Hoy siento más mi orfandad que nunca, aunque sienta su presencia más cercana.

Tal vez fuera una noche como esta lluviosa y fría, o fuera una noche serena en las que duele más la muerte, porque solo se debería uno morir en invierno y en noches tenebrosas propicias para el espanto y el dolor y el miedo.

No recuerdo nada aunque quiera hurgar en el armario de mi memoria. Es como si ésta me hubiese hecho el favor de borrar el pasado.

Tengo una imagen borrosa de una cama y sobre ella una figura que debería de ser el cadáver de mi padre.

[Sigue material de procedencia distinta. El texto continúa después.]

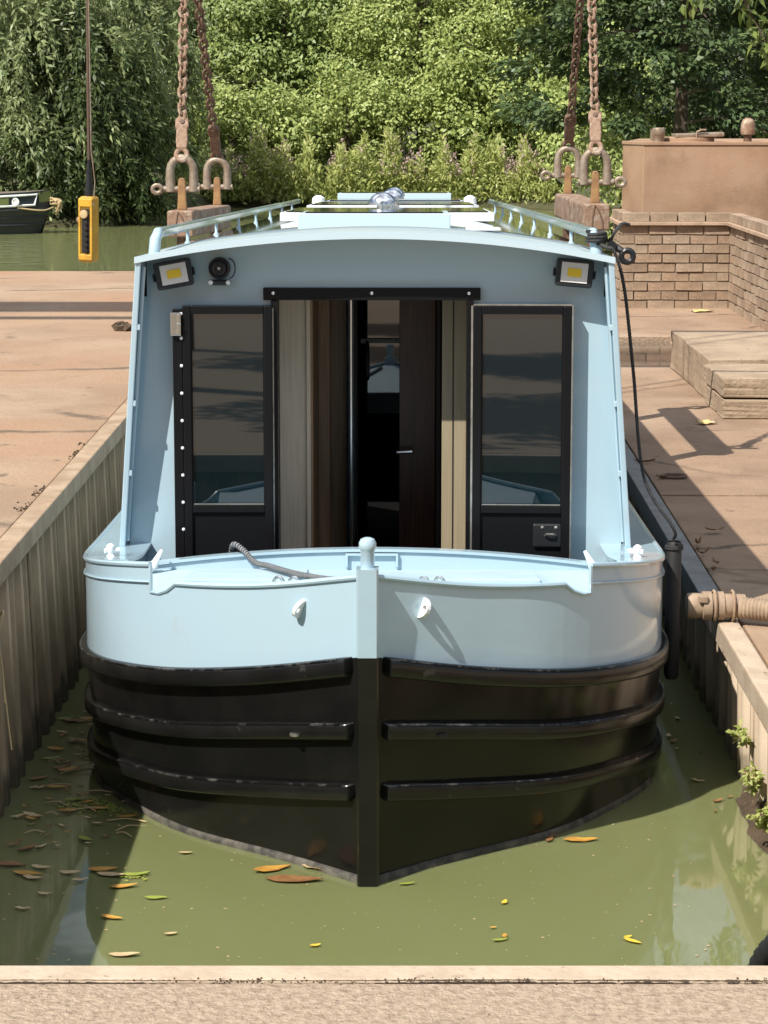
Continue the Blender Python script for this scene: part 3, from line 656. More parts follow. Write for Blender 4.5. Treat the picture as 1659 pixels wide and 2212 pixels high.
# ------------------------------------------------------------------ ropes, post
def bw(x, s, h): return BM @ Vector((x, s, h))
def rope(path, r, strands, pitch, m, name, label, cat, n=6, step=None, m2=None):
    P = cr(path, 12); dist = 0; o_ = MB(); fr = []
    up = None
    pts = []
    # resample evenly
    seg = [(P[i + 1] - P[i]).length for i in range(len(P) - 1)]; tot = sum(seg); step = step or pitch / 8; k = 0; acc = 0
    for j in range(int(tot / step) + 1):
        d = j * step
        while k < len(seg) - 1 and acc + seg[k] < d: acc += seg[k]; k += 1
        pts.append(lerp(P[k], P[k + 1], min(1, (d - acc) / max(seg[k], 1e-9))))
    ups = []
    for i, p in enumerate(pts):
        t = (pts[min(i + 1, len(pts) - 1)] - pts[max(i - 1, 0)]).normalized()
        if up is None: up = t.orthogonal().normalized()
        up = (up - t * up.dot(t)).normalized(); ups.append((up.copy(), t.cross(up)))
    root_ = empty(name, pts[0]) if m2 else None
    for s_ in range(strands):
        q = []; o_ = MB() if m2 else o_
        for i, p in enumerate(pts):
            a_ = 2 * math.pi * (i * step / pitch + s_ / strands); q.append(p + (ups[i][0] * math.cos(a_) + ups[i][1] * math.sin(a_)) * r * .52)
        if m2: MB().tube([x - pts[0] for x in q], r * .55, n).build(('dark_strand', 'pale_strand')[s_ % 2], (m, m2)[s_ % 2], root_, smooth=60)
        else: o_.tube(q, r * .55, n)
    ob = root_ if m2 else o_.build(name, m, smooth=60); tag(ob, label, cat); return ob
corner = bw(.872, 1.42, 1.93)
rope([bw(.80, 1.47, 1.965), bw(.84, 1.43, 1.95), corner, bw(.91, 1.43, 1.80), bw(.95, 1.46, 1.5), bw(1.0, 1.5, 1.1), Vector((1.08, 8.36, .10)), Vector((1.086, 8.40, .05))], .0066, 3, .036, M_rope, 'mooring_rope', 'black twisted rope running from the roof corner down to the tube', 'rope')
# turns round the rail end
turns = MB()
cpt = bw(.808, 1.471, 1.975)
turns.tube([cpt + Vector((math.cos(t) * (.032 + .004 * math.sin(t * .7)), math.sin(t) * .032, (t / 22) * .04 - .01)) for t in [i * .35 for i in range(64)]], .0068, 6)
turns.tube(cr([cpt + Vector((.03, -.01, .01)), cpt + Vector((.05, .02, -.005)), cpt + Vector((.07, .0, .03)), cpt + Vector((.10, .05, .055)), cpt + Vector((.13, .10, .05))], 6), .0066, 6)
tag(turns.build('rope_turns', M_rope, smooth=60), 'dark rope wound round the right handrail end on the roof', 'rope')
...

Cierro los ojos para ir más abajo, par escarbar más profundamente, para recordarlo con toda nitidez, pero solo encuentro lo que se me antoja producto de la imaginación que el tiempo ha ido deformando o posiblemente trataron de hacérmelo olvidar para siempre.

Tampoco le recuerdo en vida. Ni sé si me abrazó, supongo que mucho. No sé si me dio besos, supongo que muchos también. Ni oí su voz portentosa y siempre ponderada por quienes le escucharon cantar, ni escuché el ritmo de sus pasos al llegar del taller. Ni recuerdo una mesa compartida, ni una comida sentado sobre sus rodillas.

No recuerdo nada porque la memoria ahí se hace blanca y plana.

Pero no podré olvidar su cara tiznada de negro asomándose por la ventana para dejar en mis manos que temblaban, mi único tren eléctrico y mi caballo de cartón.

¡Quién iba a decir que dos meses después desaparecía para siempre llevado por el tren de la muerte!

Hoy rememoro aquel día y me escondo de todos para llorar a solas mi orfandad.

No deseo a nadie una vida sin un padre al lado. Sin ese ser hermoso que te toma de la mano y te conduce por los caminos de los sueños.

Creo que esa fue la primera advertencia del destino de que en mi vida no iba a ser todo un sembrado de rosas y de flores.

Estoy seguro que me tragué la sal que pusieron en mis labios cuando sobre la pila bautismal de San Juan derramaban el agua empapando mi cabeza. Estoy seguro que no lloré porque esos serían sabores que al compararlos con otros hasta me resultarían dulces.

Pero no solo la ilusión se me fue con mi padre, se me fueron muchas más cosas. Se me fue la esperanza, la seguridad, la valentía, el entusiasmo y el poder.

Y fue la eterna ausencia.

¡Qué dolor cuando en la soledad pronuncio la palabra padre sin encontrar respuesta!

Ahora que he sobrepasado el límite del coto donde la muerte aguarda, me siento más cerca de él aunque sepa que al morir no encuentre nada, solo la proximidad de sus despojos y eso, ya es bastante.

Pero debemos de alimentarnos con lo que nos queda, lo mucho o lo poco y no cansarnos de seguir vivos.

Dice Albert Camus que a la vida solo se la vence con el desprecio. Y buscar la ocasión de hacerle un corte de mangas o de interrumpirla para encararnos con ella es un gesto de valentía. Nada se puede hacer, solo apretar los dientes y aguantar.

Píndaro dice algo tan elocuente que no me resisto a copiarlo. "Oh, alma mía, no aspires a la vida inmortal, pero agota el campo de lo posible".

Vivir no es fácil. Se puede caminar por el borde del abismo, es imprudente dicen los sensatos, o acomodarse a los días de sol y apacibles; pero creo que el vivir constantemente expuesto al peligro, vivir al límite, hacen de aquella algo más apasionante. La ausencia de toda razón para vivir, sabiendo que el sufrimiento es una inutilidad, no es más que una forma monótona de ver pasar los días y los años.

Un mundo que se pueda abarcar y explicar, es un mundo hueco que no nos conduce nada más que al hastío.

Prefiero vivir en el exilio, de forma insensata, rodearme de lo absurdo, antes que caer en los brazos de la comodidad.

Creo que adquirimos la costumbre de vivir antes de adquirir la costumbre de pensar. Pero lo malo es quedarse ahí a la orilla misma del pensamiento y no profundizar en el por miedo a lo que nos encontremos.

Entonces, ¿qué demonios es la vida y para qué nos sirve?